* [Supplied data]:

────────────────────

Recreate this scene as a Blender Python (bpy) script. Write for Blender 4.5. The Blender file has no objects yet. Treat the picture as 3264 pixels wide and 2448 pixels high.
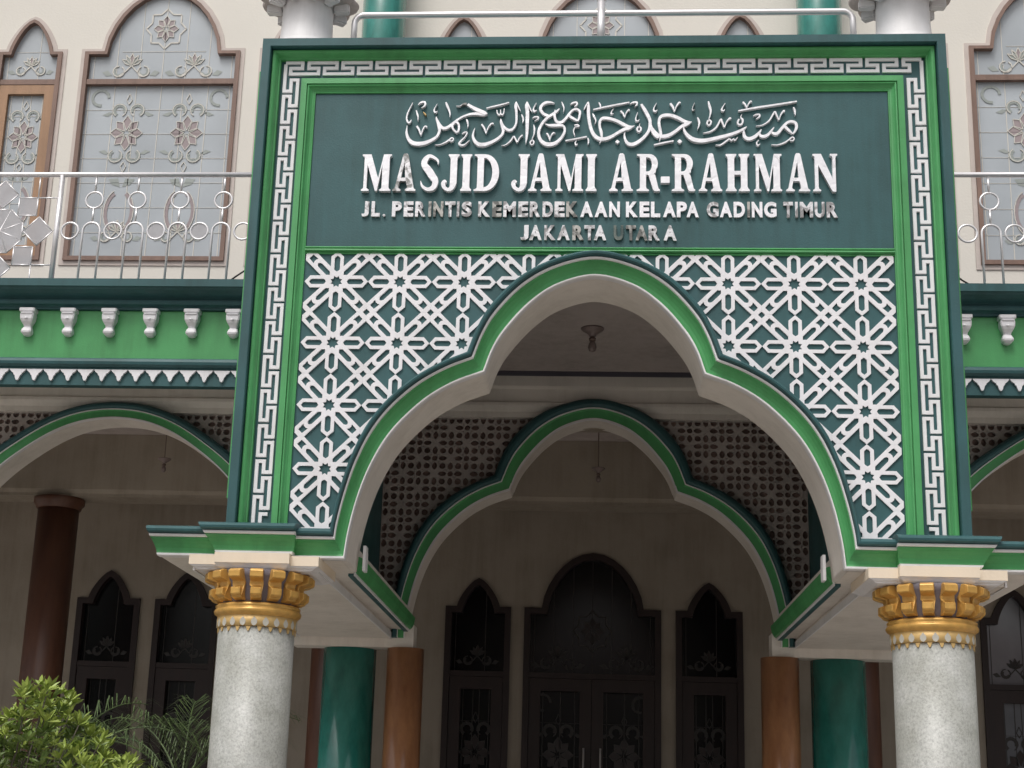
import bpy, bmesh, math, random
from mathutils import Vector, Matrix
random.seed(7)
S = bpy.context.scene
COL = S.collection
PI = math.pi
R = math.radians

# ------------------------------------------------------------------ camera
def make_camera():
    yaw, pitch, roll = -.0811, .2631, .0336
    f = Vector((math.sin(yaw)*math.cos(pitch), math.cos(yaw)*math.cos(pitch), math.sin(pitch)))
    r = f.cross(Vector((0, 0, 1))).normalized(); u = r.cross(f)
    c, s = math.cos(roll), math.sin(roll)
    r2, u2 = r*c+u*s, -r*s+u*c
    cam = bpy.data.cameras.new('camera'); o = bpy.data.objects.new('camera', cam); COL.objects.link(o)
    m = Matrix((r2, u2, -f)).transposed().to_4x4(); m.translation = Vector((.014, -9.8192, 1.518))
    o.matrix_world = m
    cam.sensor_fit = 'HORIZONTAL'; cam.sensor_width = 36; cam.lens = 4771.8/3264*36
    cam.shift_x = (1632-1523.65)/3264; cam.shift_y = (1311.07-1224)/3264
    cam.clip_start = .1; cam.clip_end = 600
    S.camera = o
make_camera()
# ------------------------------------------------------------------ sky and sun (overcast)
SUN_EL, SUN_AZ = R(58), R(200)      # azimuth from +Y clockwise: high, from behind the viewer's left shoulder
w = bpy.data.worlds.new("World"); S.world = w; w.use_nodes = True
nt = w.node_tree; nt.nodes.clear()
sky = nt.nodes.new('ShaderNodeTexSky'); sky.sky_type = 'NISHITA'; sky.sun_disc = False
sky.sun_elevation = SUN_EL; sky.sun_rotation = SUN_AZ; sky.air_density = 1.0; sky.dust_density = 6.0; sky.ozone_density = .6
hs = nt.nodes.new('ShaderNodeHueSaturation'); hs.inputs['Saturation'].default_value = .28
bg = nt.nodes.new('ShaderNodeBackground'); bg.inputs['Strength'].default_value = .12
wo = nt.nodes.new('ShaderNodeOutputWorld')
nt.links.new(sky.outputs[0], hs.inputs['Color']); nt.links.new(hs.outputs[0], bg.inputs[0]); nt.links.new(bg.outputs[0], wo.inputs[0])
sl = bpy.data.lights.new('sun', 'SUN'); sl.energy = 1.1; sl.angle = R(25); sl.color = (1, .975, .94)
so = bpy.data.objects.new('sun', sl); COL.objects.link(so)
d = Vector((math.sin(SUN_AZ)*math.cos(SUN_EL), math.cos(SUN_AZ)*math.cos(SUN_EL), math.sin(SUN_EL)))
so.rotation_euler = d.to_track_quat('Z', 'Y').to_euler(); so.location = d*30
S.view_settings.view_transform = 'Standard'; S.view_settings.look = 'None'
S.view_settings.gamma = 1; S.view_settings.use_curve_mapping = False; S.view_settings.exposure = 0.10
S.render.engine = 'CYCLES'; S.cycles.max_bounces = 8; S.cycles.diffuse_bounces = 5

# ------------------------------------------------------------------ materials
def lin(r, g, b): return tuple(((c/255+.055)/1.055)**2.4 if c > 10 else c/255/12.92 for c in (r, g, b))
def mat(name, col, rough=.55, bump=.15, bscale=60, var=.08, vscale=3, metal=0, spec=.5, col2=None, streak=0, coat=0, grime=0):
    m = bpy.data.materials.new(name); m.use_nodes = True; n = m.node_tree.nodes; l = m.node_tree.links
    b = n['Principled BSDF']; b.inputs['Roughness'].default_value = rough; b.inputs['Metallic'].default_value = metal
    b.inputs['Specular IOR Level'].default_value = spec
    if coat: b.inputs['Coat Weight'].default_value = coat; b.inputs['Coat Roughness'].default_value = .08
    tc = n.new('ShaderNodeTexCoord'); mp = n.new('ShaderNodeMapping'); l.new(tc.outputs['Object'], mp.inputs[0])
    if streak: mp.inputs['Scale'].default_value = (1, 1, 1/streak)
    nz = n.new('ShaderNodeTexNoise'); nz.inputs['Scale'].default_value = vscale; nz.inputs['Detail'].default_value = 6; nz.inputs['Roughness'].default_value = .65
    l.new(mp.outputs[0], nz.inputs['Vector'])
    rp = n.new('ShaderNodeValToRGB'); rp.color_ramp.elements[0].position = .3; rp.color_ramp.elements[1].position = .7
    c2 = col2 if col2 else tuple(c*(1+var) for c in col)
    c1 = col if col2 else tuple(c*(1-var) for c in col)
    rp.color_ramp.elements[0].color = (*c1, 1); rp.color_ramp.elements[1].color = (*c2, 1)
    l.new(nz.outputs[0], rp.inputs[0]); l.new(rp.outputs[0], b.inputs['Base Color'])
    if grime:      # rain streaks and patches
        gm = n.new('ShaderNodeNewGeometry'); m2 = n.new('ShaderNodeMapping'); m2.inputs['Scale'].default_value = (7, 7, .55); l.new(gm.outputs['Position'], m2.inputs[0])
        g1 = n.new('ShaderNodeTexNoise'); g1.inputs['Scale'].default_value = 1.6; g1.inputs['Detail'].default_value = 7; g1.inputs['Roughness'].default_value = .7; l.new(m2.outputs[0], g1.inputs['Vector'])
        g2 = n.new('ShaderNodeTexNoise'); g2.inputs['Scale'].default_value = 2.3; g2.inputs['Detail'].default_value = 5; l.new(gm.outputs['Position'], g2.inputs['Vector'])
        ml_ = n.new('ShaderNodeMath'); ml_.operation = 'MULTIPLY'; l.new(g1.outputs[0], ml_.inputs[0]); l.new(g2.outputs[0], ml_.inputs[1])
        gr = n.new('ShaderNodeValToRGB'); gr.color_ramp.elements[0].position = .20; gr.color_ramp.elements[0].color = (1, 1, 1, 1); gr.color_ramp.elements[1].position = .40
        gr.color_ramp.elements[1].color = (1-grime, 1-grime*1.05, 1-grime*1.15, 1); l.new(ml_.outputs[0], gr.inputs[0])
        mm_ = n.new('ShaderNodeMix'); mm_.data_type = 'RGBA'; mm_.blend_type = 'MULTIPLY'; mm_.inputs[0].default_value = 1
        l.new(rp.outputs[0], mm_.inputs[6]); l.new(gr.outputs[0], mm_.inputs[7]); l.new(mm_.outputs[2], b.inputs['Base Color'])
        rr_ = n.new('ShaderNodeMapRange'); rr_.inputs[3].default_value = rough-.1; rr_.inputs[4].default_value = rough+.15; l.new(g2.outputs[0], rr_.inputs[0]); l.new(rr_.outputs[0], b.inputs['Roughness'])
    if bump:
        n2 = n.new('ShaderNodeTexNoise'); n2.inputs['Scale'].default_value = bscale; n2.inputs['Detail'].default_value = 4
        l.new(tc.outputs['Object'], n2.inputs['Vector'])
        bp = n.new('ShaderNodeBump'); bp.inputs['Strength'].default_value = bump; bp.inputs['Distance'].default_value = .01
        l.new(n2.outputs[0], bp.inputs['Height']); l.new(bp.outputs[0], b.inputs['Normal'])
    return m
M = {}
M['teal'] = mat('teal_paint', (.028, .100, .108), .5, .12, 90, .10, 2.2, grime=.22)
M['green'] = mat('green_paint', (.078, .345, .118), .42, .12, 80, .10, 2.5, grime=.20)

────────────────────

* [Written task]: Leave out the pictures and transcribe everything else exactly.

* [Output for this task]:
Recreate this scene as a Blender Python (bpy) script. Write for Blender 4.5. The Blender file has no objects yet. Treat the picture as 3264 pixels wide and 2448 pixels high.
import bpy, bmesh, math, random
from mathutils import Vector, Matrix
random.seed(7)
S = bpy.context.scene
COL = S.collection
PI = math.pi
R = math.radians

# ------------------------------------------------------------------ camera
def make_camera():
    yaw, pitch, roll = -.0811, .2631, .0336
    f = Vector((math.sin(yaw)*math.cos(pitch), math.cos(yaw)*math.cos(pitch), math.sin(pitch)))
    r = f.cross(Vector((0, 0, 1))).normalized(); u = r.cross(f)
    c, s = math.cos(roll), math.sin(roll)
    r2, u2 = r*c+u*s, -r*s+u*c
    cam = bpy.data.cameras.new('camera'); o = bpy.data.objects.new('camera', cam); COL.objects.link(o)
    m = Matrix((r2, u2, -f)).transposed().to_4x4(); m.translation = Vector((.014, -9.8192, 1.518))
    o.matrix_world = m
    cam.sensor_fit = 'HORIZONTAL'; cam.sensor_width = 36; cam.lens = 4771.8/3264*36
    cam.shift_x = (1632-1523.65)/3264; cam.shift_y = (1311.07-1224)/3264
    cam.clip_start = .1; cam.clip_end = 600
    S.camera = o
make_camera()
# ------------------------------------------------------------------ sky and sun (overcast)
SUN_EL, SUN_AZ = R(58), R(200)      # azimuth from +Y clockwise: high, from behind the viewer's left shoulder
w = bpy.data.worlds.new("World"); S.world = w; w.use_nodes = True
nt = w.node_tree; nt.nodes.clear()
sky = nt.nodes.new('ShaderNodeTexSky'); sky.sky_type = 'NISHITA'; sky.sun_disc = False
sky.sun_elevation = SUN_EL; sky.sun_rotation = SUN_AZ; sky.air_density = 1.0; sky.dust_density = 6.0; sky.ozone_density = .6
hs = nt.nodes.new('ShaderNodeHueSaturation'); hs.inputs['Saturation'].default_value = .28
bg = nt.nodes.new('ShaderNodeBackground'); bg.inputs['Strength'].default_value = .12
wo = nt.nodes.new('ShaderNodeOutputWorld')
nt.links.new(sky.outputs[0], hs.inputs['Color']); nt.links.new(hs.outputs[0], bg.inputs[0]); nt.links.new(bg.outputs[0], wo.inputs[0])
sl = bpy.data.lights.new('sun', 'SUN'); sl.energy = 1.1; sl.angle = R(25); sl.color = (1, .975, .94)
so = bpy.data.objects.new('sun', sl); COL.objects.link(so)
d = Vector((math.sin(SUN_AZ)*math.cos(SUN_EL), math.cos(SUN_AZ)*math.cos(SUN_EL), math.sin(SUN_EL)))
so.rotation_euler = d.to_track_quat('Z', 'Y').to_euler(); so.location = d*30
S.view_settings.view_transform = 'Standard'; S.view_settings.look = 'None'
S.view_settings.gamma = 1; S.view_settings.use_curve_mapping = False; S.view_settings.exposure = 0.10
S.render.engine = 'CYCLES'; S.cycles.max_bounces = 8; S.cycles.diffuse_bounces = 5

# ------------------------------------------------------------------ materials
def lin(r, g, b): return tuple(((c/255+.055)/1.055)**2.4 if c > 10 else c/255/12.92 for c in (r, g, b))
def mat(name, col, rough=.55, bump=.15, bscale=60, var=.08, vscale=3, metal=0, spec=.5, col2=None, streak=0, coat=0, grime=0):
    m = bpy.data.materials.new(name); m.use_nodes = True; n = m.node_tree.nodes; l = m.node_tree.links
    b = n['Principled BSDF']; b.inputs['Roughness'].default_value = rough; b.inputs['Metallic'].default_value = metal
    b.inputs['Specular IOR Level'].default_value = spec
    if coat: b.inputs['Coat Weight'].default_value = coat; b.inputs['Coat Roughness'].default_value = .08
    tc = n.new('ShaderNodeTexCoord'); mp = n.new('ShaderNodeMapping'); l.new(tc.outputs['Object'], mp.inputs[0])
    if streak: mp.inputs['Scale'].default_value = (1, 1, 1/streak)
    nz = n.new('ShaderNodeTexNoise'); nz.inputs['Scale'].default_value = vscale; nz.inputs['Detail'].default_value = 6; nz.inputs['Roughness'].default_value = .65
    l.new(mp.outputs[0], nz.inputs['Vector'])
    rp = n.new('ShaderNodeValToRGB'); rp.color_ramp.elements[0].position = .3; rp.color_ramp.elements[1].position = .7
    c2 = col2 if col2 else tuple(c*(1+var) for c in col)
    c1 = col if col2 else tuple(c*(1-var) for c in col)
    rp.color_ramp.elements[0].color = (*c1, 1); rp.color_ramp.elements[1].color = (*c2, 1)
    l.new(nz.outputs[0], rp.inputs[0]); l.new(rp.outputs[0], b.inputs['Base Color'])
    if grime:      # rain streaks and patches
        gm = n.new('ShaderNodeNewGeometry'); m2 = n.new('ShaderNodeMapping'); m2.inputs['Scale'].default_value = (7, 7, .55); l.new(gm.outputs['Position'], m2.inputs[0])
        g1 = n.new('ShaderNodeTexNoise'); g1.inputs['Scale'].default_value = 1.6; g1.inputs['Detail'].default_value = 7; g1.inputs['Roughness'].default_value = .7; l.new(m2.outputs[0], g1.inputs['Vector'])
        g2 = n.new('ShaderNodeTexNoise'); g2.inputs['Scale'].default_value = 2.3; g2.inputs['Detail'].default_value = 5; l.new(gm.outputs['Position'], g2.inputs['Vector'])
        ml_ = n.new('ShaderNodeMath'); ml_.operation = 'MULTIPLY'; l.new(g1.outputs[0], ml_.inputs[0]); l.new(g2.outputs[0], ml_.inputs[1])
        gr = n.new('ShaderNodeValToRGB'); gr.color_ramp.elements[0].position = .20; gr.color_ramp.elements[0].color = (1, 1, 1, 1); gr.color_ramp.elements[1].position = .40
        gr.color_ramp.elements[1].color = (1-grime, 1-grime*1.05, 1-grime*1.15, 1); l.new(ml_.outputs[0], gr.inputs[0])
        mm_ = n.new('ShaderNodeMix'); mm_.data_type = 'RGBA'; mm_.blend_type = 'MULTIPLY'; mm_.inputs[0].default_value = 1
        l.new(rp.outputs[0], mm_.inputs[6]); l.new(gr.outputs[0], mm_.inputs[7]); l.new(mm_.outputs[2], b.inputs['Base Color'])
        rr_ = n.new('ShaderNodeMapRange'); rr_.inputs[3].default_value = rough-.1; rr_.inputs[4].default_value = rough+.15; l.new(g2.outputs[0], rr_.inputs[0]); l.new(rr_.outputs[0], b.inputs['Roughness'])
    if bump:
        n2 = n.new('ShaderNodeTexNoise'); n2.inputs['Scale'].default_value = bscale; n2.inputs['Detail'].default_value = 4
        l.new(tc.outputs['Object'], n2.inputs['Vector'])
        bp = n.new('ShaderNodeBump'); bp.inputs['Strength'].default_value = bump; bp.inputs['Distance'].default_value = .01
        l.new(n2.outputs[0], bp.inputs['Height']); l.new(bp.outputs[0], b.inputs['Normal'])
    return m
M = {}
M['teal'] = mat('teal_paint', (.028, .100, .108), .5, .12, 90, .10, 2.2, grime=.22)
M['green'] = mat('green_paint', (.078, .345, .118), .42, .12, 80, .10, 2.5, grime=.20)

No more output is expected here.